Sim, é verdade. A televisão é fixe. Ela permite dar uma leitura à cena, por vezes um contraste. Mas os telemóveis afetam as dinâmicas entre as pessoas.
RVL – Mas é o que está a dar na televisão é por acaso?
Não gosto de filmar telemóveis, nem ecrãs de computador e gosto dar umas dicas sobre isso. É chato ver as pessoas sempre no telemóvel.
Não, nem pensar. Tudo escolhido já no argumento. Mas sim, não gosto de filmar telemóveis, nem ecrãs de computador e gosto dar umas dicas sobre isso. É chato ver as pessoas sempre no telemóvel, ou atrás de um computador. Como é que filmas isso? É chato. Mais engraçado quando vês as pessoas a teclar naqueles aparelhos antigos do Jurassic Park (Parque Jurássico, 1993).
CN – Sinto que o papel da televisão e outros detalhes desarrumam, por vezes, as cenas. De vez em quando estamos a seguir um fio de acção até banal, compreendemos exactamente o que está a acontecer e surge uma pequena coisinha que torna o simples em algo inquietante. Lembro-me da placa que diz Fora de Serviço que termina uma das cenas do Até ver a Luz. Ou, esses comentários televisivos que te deixam meio baralhado, à procura de hipóteses para ler a cena. Tornam o papel do espectador em algo activo.
São sugestões, sim.
CN – Acho que o papel do realizador também é esse, o de escolher detalhes que complexificam, que baralham os simplismos. Não tanto o de clarificar. A simplificação vem antes, na planificação, na escrita.

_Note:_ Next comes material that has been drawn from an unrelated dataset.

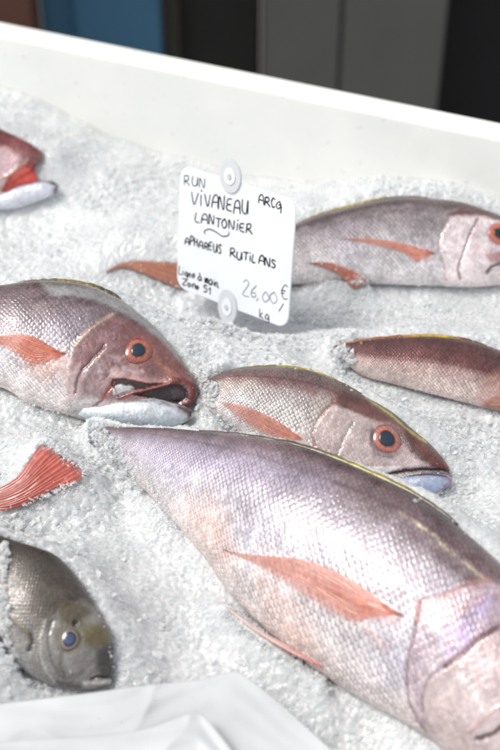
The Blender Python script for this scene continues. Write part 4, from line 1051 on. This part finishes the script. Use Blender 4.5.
M_GREYD = m_simple('grey_door_paint', (96, 96, 95), .4, 10, .1); M_DK = m_simple('dark_panel', (34, 34, 33), .6, 10, .2); M_BLK = m_simple('black_curtain', (20, 19, 24), .8, 10, .2); M_OL = m_simple('olive_panel', (62, 60, 52), .6, 10, .15)
M_HND = m_simple('dull_steel', (120, 122, 124), .35)
e = thing('wooden_post', 'brown wooden post at the far left behind the tub', 'post', bx(12), YB); l = tuple(e.location)
slab('shaft', bx(-40), bx(36), YB, .09, FZ, 1.5, M_BROWN, e, l); slab('foot', bx(-44), bx(40), YB - .01, .11, FZ + .001, FZ + .06, M_DK, e, l)
e = thing('blue_board', 'bright blue board panel leaning behind the tub wall', 'board', bx(100), YB + .06); l = tuple(e.location)
slab('panel', bx(38.5), bx(160), YB + .06, .03, FZ, 1.5, M_BLUE, e, l); slab('batten', bx(66), bx(70), YB + .045, .015, FZ, 1.5, M_BLUE, e, l)
e = thing('dark_cabinet', 'near-black cabinet between the blue board and the grey locker', 'cabinet', bx(210), YB + .12); l = tuple(e.location)
slab('case', bx(166, YB + .14), bx(260, YB + .14), YB + .14, .4, FZ, 1.5, M_DK, e, l, .006); slab('side_panel', bx(163, YB + .1), bx(180, YB + .1), YB + .1, .035, FZ, 1.5, M_OL, e, l)
e = thing('grey_locker', 'tall mid-grey double door locker behind the tub', 'locker', bx(350), YB); l = tuple(e.location)
slab('case', bx(263), bx(446), YB + .03, .38, FZ, 1.5, M_GREYD, e, l, .006)
for a, b in ((264.5, 340), (342, 445)):
    dd = slab('door', bx(a), bx(b), YB + .004, .025, FZ + .05, 1.48, M_GREYD, e, l)
    hx = bx(334 if a < 300 else 348); slab('handle', hx - .006, hx + .006, YB - .03, .033, .25, .42, M_HND, dd, l, .002)
e = thing('black_screen', 'black screen standing at the right behind the tub', 'screen', bx(520), YB + .1); l = tuple(e.location)
slab('panel', bx(447), bx(640), YB + .1, .04, FZ, 1.5, M_BLK, e, l); slab('foot', bx(470), bx(600), YB + .02, .2, FZ + .001, FZ + .04, M_DK, e, l)
fl = slab('floor', -14, 14, -8, 20, FZ - .05, FZ - .002, m_simple('wet_concrete', (112, 110, 106), .35, 8, .2)); tag(fl, kind='structure')
# the counter carrying the tub
M_ST = m_simple('brushed_steel', (150, 152, 154), .35, 30, .1, .1, Metallic=.8)
st = empty('counter', (0, 0, FZ)); tag(st, 'steel counter on legs carrying the fish tub', 'counter')
def rslab(name, a0, a1, b0, b1, z0, z1, parent, mat):
    q = [tub_xy(a, b) for a, b in ((a0, b0), (a1, b0), (a1, b1), (a0, b1))]
    Vx = np.array([(x, y, z) for z in (z0, z1) for x, y in q]) - np.array([0, 0, FZ])
    return mesh_np(name, Vx, np.array([(3, 2, 1, 0), (4, 5, 6, 7), (0, 1, 5, 4), (1, 2, 6, 5), (2, 3, 7, 6), (3, 0, 4, 7)]), mat, False, None, parent)
rslab('worktop', -A1 - .03, A1 + .03, B1 - .03, .03, FL - .06, FL - .0205, st, M_ST)
for a in (-A1, A1 - .04):
    for b in (B1, -.04): rslab('leg', a, a + .04, b, b + .04, FZ, FL - .061, st, M_ST)

# ------------------------------------------------------------------ camera, light
cd = bpy.data.cameras.new('camera'); co = bpy.data.objects.new('camera', cd); COL.objects.link(co)
co.location = tuple(CAM); co.rotation_euler = (math.pi / 2 - PITCH, 0, 0)
cd.lens = LENS; cd.sensor_fit = 'VERTICAL'; cd.sensor_height = 36; cd.clip_end = 100; cd.clip_start = .01
cd.dof.use_dof = True; cd.dof.focus_distance = float((P(370, 470, .02) - CAM) @ fw); cd.dof.aperture_fstop = 4.5
S.camera = co
w = bpy.data.worlds.new('World'); S.world = w; w.use_nodes = True; t = w.node_tree
EL, RO = math.radians(60), math.radians(-98)
sky = t.nodes.new('ShaderNodeTexSky'); sky.sky_type = 'NISHITA'; sky.sun_disc = False; sky.sun_elevation = EL; sky.sun_rotation = RO
hs = t.nodes.new('ShaderNodeHueSaturation'); hs.inputs['Saturation'].default_value = .12
bg = t.nodes['Background']; bg.inputs[1].default_value = .11
t.links.new(sky.outputs[0], hs.inputs['Color']); t.links.new(hs.outputs[0], bg.inputs[0])
sd = bpy.data.lights.new('sun', 'SUN'); so = bpy.data.objects.new('sun', sd); COL.objects.link(so)
sd.energy = 1.4; sd.angle = math.radians(24); sd.color = (1, .96, .9)
dirv = Vector((math.sin(RO) * math.cos(EL), math.cos(RO) * math.cos(EL), math.sin(EL)))
so.rotation_euler = dirv.to_track_quat('Z', 'Y').to_euler()
S.view_settings.view_transform = 'Standard'; S.view_settings.look = 'None'; S.view_settings.gamma = 1
S.view_settings.exposure = .86
S.cycles.max_bounces = 8; S.cycles.transmission_bounces = 6; S.cycles.transparent_max_bounces = 8
S.cycles.caustics_refractive = False; S.cycles.caustics_reflective = False
try: S.cycles.use_denoising = True
except Exception: pass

Eu tenho sempre as minhas ideias para cada uma das minhas escolhas, mas elas estão tão na minha cabeça, o que torna, por vezes, difícil que se perceba facilmente o que as originou.
CN – E ainda bem…
RVL – Os filmes vão brincando com o facto de seres suíço. A Suécia que não é a Suiça, etc…
Sim. Gosto de me meter com eles. E depois como não tenho actores suíços gostava de ter alguma coisa que se relacionasse com isso.
RVL – Este filme é integralmente uma produção suíça. Isso é porque não consegues arranjar dinheiro cá?
Não. Foi por uma questão de rapidez. Estava com pressa.